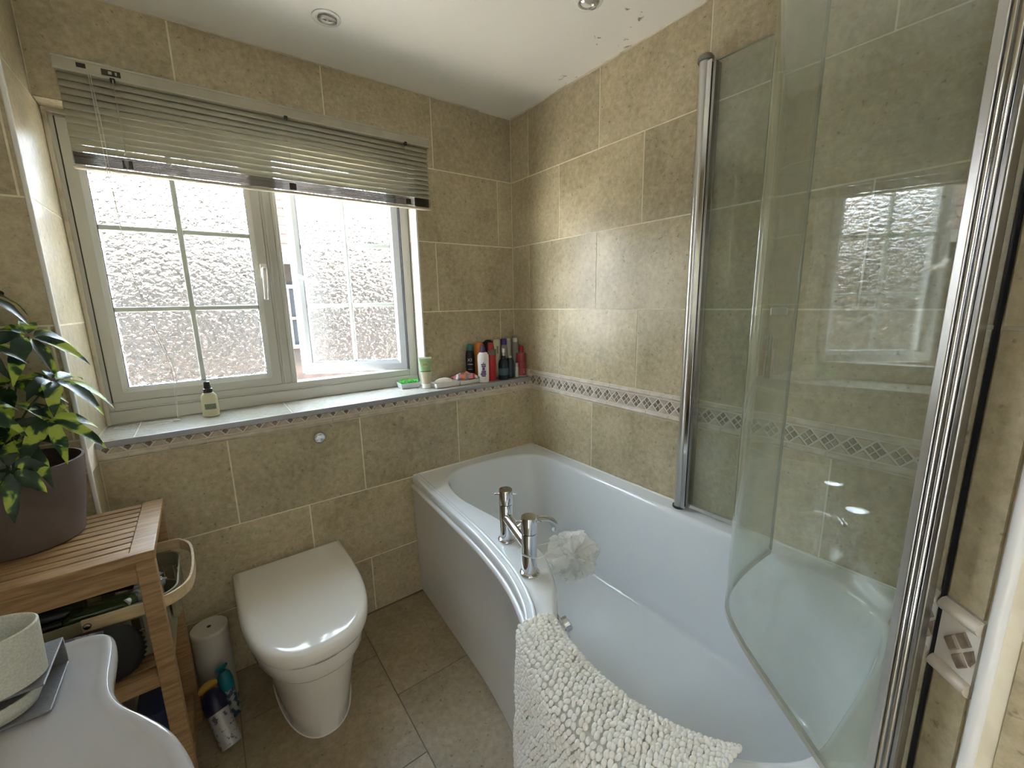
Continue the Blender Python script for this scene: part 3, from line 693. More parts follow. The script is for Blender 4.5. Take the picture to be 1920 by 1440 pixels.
# -------------------------------------------------------------- taps
tp = thing('bath_mixer_tap', 'chrome two-column bath mixer tap on the bath rim', 'tap', (-.69, -.92, RZ))
cols_ = (Vector((.025, .089, 0)), Vector((-.025, -.092, 0)))
for c in cols_:
    obj('flange', lathe([(.001, .0006), (.0285, .0006), (.0292, .003), (.028, .007), (.0235, .010), (.021, .012)], 32, c=(c.x, c.y, 0)), M_chrome, tp, smooth=40)
    obj('column', lathe([(.0215, .008), (.0215, .126), (.021, .1275)], 36, c=(c.x, c.y, 0)), M_chrome, tp, smooth=40)
    h = obj('tap_handle', lathe([(.021, .129), (.0222, .130), (.0222, .173), (.021, .1765), (.0001, .1775)], 36, c=(c.x, c.y, 0)), M_chrome, tp, smooth=40)
    for s in (-1, 1):
        m_ = Matrix.Translation((c.x, c.y, .160)) @ Matrix.Rotation(math.radians(-38), 4, 'Z') @ Matrix.Rotation(s*PI/2, 4, 'Y')
        obj('pin', lathe([(.0032, .018), (.0032, .034), (.002, .0355), (.0001, .0355)], 10, mtx=m_), M_chrome, h, smooth=40)
obj('cross_bar', tube([cols_[0]+Vector((0, 0, .083)), cols_[1]+Vector((0, 0, .083))], .0165, 24), M_chrome, tp, smooth=40)
obj('spout', tube(spline([(-.005, -.0, .083), (.03, -.012, .101), (.065, -.025, .108), (.098, -.037, .100), (.116, -.043, .080), (.118, -.044, .062)], 6), .0115, 16), M_chrome, tp, smooth=True)
obj('spout_collar', tube([(.016, -.006, .093), (.024, -.009, .097)], .0145, 16), M_chrome, tp, smooth=True)

# -------------------------------------------------------------- bath puff
M_puff = mat('puff_net', (.80, .80, .76), .6)
def puff_mat():
    m = bpy.data.materials.new('puff_mesh'); m.use_nodes = True; t = m.node_tree; t.nodes.clear(); L = t.links.new
    o = t.nodes.new('ShaderNodeOutputMaterial'); d = t.nodes.new('ShaderNodeBsdfDiffuse'); d.inputs[0].default_value = (.95, .95, .93, 1)
    q = t.nodes.new('ShaderNodeBsdfTranslucent'); q.inputs[0].default_value = (.97, .97, .95, 1); x = t.nodes.new('ShaderNodeBsdfTransparent')
    a = t.nodes.new('ShaderNodeMixShader'); a.inputs[0].default_value = .45; L(d.outputs[0], a.inputs[1]); L(q.outputs[0], a.inputs[2])
    b = t.nodes.new('ShaderNodeMixShader'); b.inputs[0].default_value = .30; L(a.outputs[0], b.inputs[1]); L(x.outputs[0], b.inputs[2]); L(b.outputs[0], o.inputs[0]); return m
M_puff = puff_mat()
pf = thing('bath_puff', 'white net bath puff hanging by a cord from the tap', 'sponge', (-.530, -1.0, .558))
bm = bmesh.new(); rnd = random.Random(4)
for k in range(64):
    z = 1-2*(k+.5)/64; a = k*2.39996; d = Vector((math.sqrt(1-z*z)*math.cos(a), math.sqrt(1-z*z)*math.sin(a), z))
    d = (d+Vector([rnd.uniform(-.2, .2) for _ in range(3)])).normalized()
    u = d.orthogonal().normalized(); v = d.cross(u); ph = rnd.random()*6; Rr = .069*rnd.uniform(.82, 1.12); wd = rnd.uniform(.020, .030)
    rows_ = []
    for i in range(6):
        t = i/5; row = []
        for j in range(9):
            s = (j/8-.5)*2; sp = wd*(.25+.95*t)*s
            cx = u*math.cos(ph)+v*math.sin(ph); cy_ = d.cross(cx)
            rip = .008*t*math.sin(j*1.9+ph*3)+.010*t*(1-s*s)
            row.append(bm.verts.new(d*(.008+Rr*math.sin(t*1.5)*(1-.16*s*s))+cx*sp+cy_*(rip+.012*t*t)))
        rows_.append(row)
    for i in range(5):
        for j in range(8): bm.faces.new((rows_[i][j], rows_[i][j+1], rows_[i+1][j+1], rows_[i+1][j]))
tag(obj('net_frill', bm, M_puff, pf, smooth=True), kind='stuff')
lc = [(-.01, .0, .06), (-.08, -.03, .075), (-.14, -.047, .087), (-.187, -.044, .089), (-.210, -.012, .092), (-.198, .022, .088), (-.165, .026, .082), (-.13, .012, .080), (-.07, .006, .072), (-.0, .002, .062)]
obj('hanging_cord', tube(spline(lc, 5), .0012, 6), M_ccord, pf, smooth=True)

# -------------------------------------------------------------- bobble mat draped over the rim
M_bob = mat('chenille', (.88, .87, .84), .85, bump=.3, bscale=900)
M_bobb = mat('mat_backing', (.52, .52, .50), .9)
mt = thing('bobble_mat', 'thick white-grey bobble bath mat draped over the curved bath edge', 'bath mat', (-.86, -1.4, RZ))
path = [(-.842, -1.166), (-.882, -1.25), (-.909, -1.36), (-.918, -1.47), (-.915, -1.55), (-.908, -1.61)]
pth = spline([(*p, 0) for p in path], 10)
ipath = [(-.792, -1.182), (-.816, -1.262), (-.828, -1.37), (-.819, -1.467), (-.790, -1.55), (-.748, -1.61)]
ipt = spline([(*p, 0) for p in ipath], 10)
def drape(s, t):
    """s 0..1 along the rim, t metres across, 0 at the inner edge"""
    f = s*(len(pth)-1); i = min(int(f), len(pth)-2); a = f-i
    po = pth[i].lerp(pth[i+1], a); pi_ = ipt[i].lerp(ipt[i+1], a); tan = (pth[i+1]-pth[i]).normalized(); nrm = Vector((tan.y, -tan.x, 0))
    if nrm.dot(po-pi_) < 0: nrm = -nrm
    wdt = (po-pi_).length
    wob = .005*math.sin(s*17)+.003*math.sin(s*41+t*30)
    if t < .02: q = pi_.lerp(po, .0); return q-nrm*(.006-t*.3)+Vector((0, 0, RZ+.0095-(.02-t)*.1+abs(wob)*.3)), (-nrm*.5+Vector((0, 0, 1))).normalized()
    t2 = t-.02
    if t2 < wdt: return pi_.lerp(po, t2/wdt)+Vector((0, 0, RZ+.010+.004*math.sin(PI*t2/wdt)+abs(wob)*.5)), Vector((0, 0, 1))
    t3 = t2-wdt; r = .022
    if t3 < r*PI/2:
        th = t3/r; return po+nrm*(r*math.sin(th))+Vector((0, 0, RZ+.010-r+r*math.cos(th))), (nrm*math.sin(th)+Vector((0, 0, math.cos(th)))).normalized()
    t4 = t3-r*PI/2
    return po+nrm*(r+.010*t4/.4+wob*min(1, t4*5))+Vector((0, 0, RZ+.010-r-t4)), nrm
TL = .50; org = Vector((-.86, -1.4, RZ))
bm = bmesh.new(); NSs, NT = 50, 60; gr = []
for i in range(NSs+1):
    gr.append([bm.verts.new(drape(i/NSs, j/NT*TL)[0]-org) for j in range(NT+1)])
for i in range(NSs):
    for j in range(NT): bm.faces.new((gr[i][j], gr[i+1][j], gr[i+1][j+1], gr[i][j+1]))
bk = obj('backing_cloth', bm, M_bobb, mt, smooth=True); sd = bk.modifiers.new('solid', 'SOLIDIFY'); sd.thickness = .003
ico = bmesh.new(); bmesh.ops.create_icosphere(ico, subdivisions=2, radius=1); iv = [v.co.copy() for v in ico.verts]; iff = [[v.index for v in f.verts] for f in ico.faces]; ico.free()
vv = []; ff = []; rnd = random.Random(11); plen = sum((pth[i+1]-pth[i]).length for i in range(len(pth)-1))
st = .0098; ns = int(plen/st); ntt = int(TL/.0115)
for i in range(ns+1):
    for j in range(ntt+1):
        s = (i+.5*(j % 2)+rnd.uniform(-.22, .22))/ns; t = j*.0115+rnd.uniform(-.002, .002)
        s = min(max(s, 0.0), 1.0); p, nm = drape(s, t)
        p2, _ = drape(s, t+.004); ax = (p2-p).normalized(); bx_ = nm.cross(ax).normalized()
        rl, rw, rh = rnd.uniform(.0062, .0082), rnd.uniform(.0044, .0055), rnd.uniform(.0055, .0075)
        a = rnd.uniform(-.5, .5); ax2 = ax*math.cos(a)+bx_*math.sin(a); b2 = nm.cross(ax2)
        c = p+nm*.004-org; k0 = len(vv)
        vv += [c+ax2*(q.x*rl)+b2*(q.y*rw)+nm*(q.z*rh) for q in iv]; ff += [[k0+x for x in f] for f in iff]
me = bpy.data.meshes.new('bobbles'); me.from_pydata(vv, [], ff)
for p in me.polygons: p.use_smooth = True
tag(link('bobbles', me, M_bob, mt), kind='stuff')

# -------------------------------------------------------------- shower screen
ss = thing('shower_screen', 'curved clear glass shower screen with polished metal profiles on bath', 'shower screen', (-.7, -1.6, RZ))
so = Vector((-.7, -1.6, RZ))
tdir = Vector((.594, .804, 0)); A0 = Vector((-.719, -1.784, 0))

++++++

### Aim of the exercise
Please repeat exactly the data above from its first line to the line that contains "-.009, .097)], .0145, 16), M_chrome, tp, smooth=True)", inclusive, and leave every picture out.

### Task result
Continue the Blender Python script for this scene: part 3, from line 693. More parts follow. The script is for Blender 4.5. Take the picture to be 1920 by 1440 pixels.
# -------------------------------------------------------------- taps
tp = thing('bath_mixer_tap', 'chrome two-column bath mixer tap on the bath rim', 'tap', (-.69, -.92, RZ))
cols_ = (Vector((.025, .089, 0)), Vector((-.025, -.092, 0)))
for c in cols_:
    obj('flange', lathe([(.001, .0006), (.0285, .0006), (.0292, .003), (.028, .007), (.0235, .010), (.021, .012)], 32, c=(c.x, c.y, 0)), M_chrome, tp, smooth=40)
    obj('column', lathe([(.0215, .008), (.0215, .126), (.021, .1275)], 36, c=(c.x, c.y, 0)), M_chrome, tp, smooth=40)
    h = obj('tap_handle', lathe([(.021, .129), (.0222, .130), (.0222, .173), (.021, .1765), (.0001, .1775)], 36, c=(c.x, c.y, 0)), M_chrome, tp, smooth=40)
    for s in (-1, 1):
        m_ = Matrix.Translation((c.x, c.y, .160)) @ Matrix.Rotation(math.radians(-38), 4, 'Z') @ Matrix.Rotation(s*PI/2, 4, 'Y')
        obj('pin', lathe([(.0032, .018), (.0032, .034), (.002, .0355), (.0001, .0355)], 10, mtx=m_), M_chrome, h, smooth=40)
obj('cross_bar', tube([cols_[0]+Vector((0, 0, .083)), cols_[1]+Vector((0, 0, .083))], .0165, 24), M_chrome, tp, smooth=40)
obj('spout', tube(spline([(-.005, -.0, .083), (.03, -.012, .101), (.065, -.025, .108), (.098, -.037, .100), (.116, -.043, .080), (.118, -.044, .062)], 6), .0115, 16), M_chrome, tp, smooth=True)
obj('spout_collar', tube([(.016, -.006, .093), (.024, -.009, .097)], .0145, 16), M_chrome, tp, smooth=True)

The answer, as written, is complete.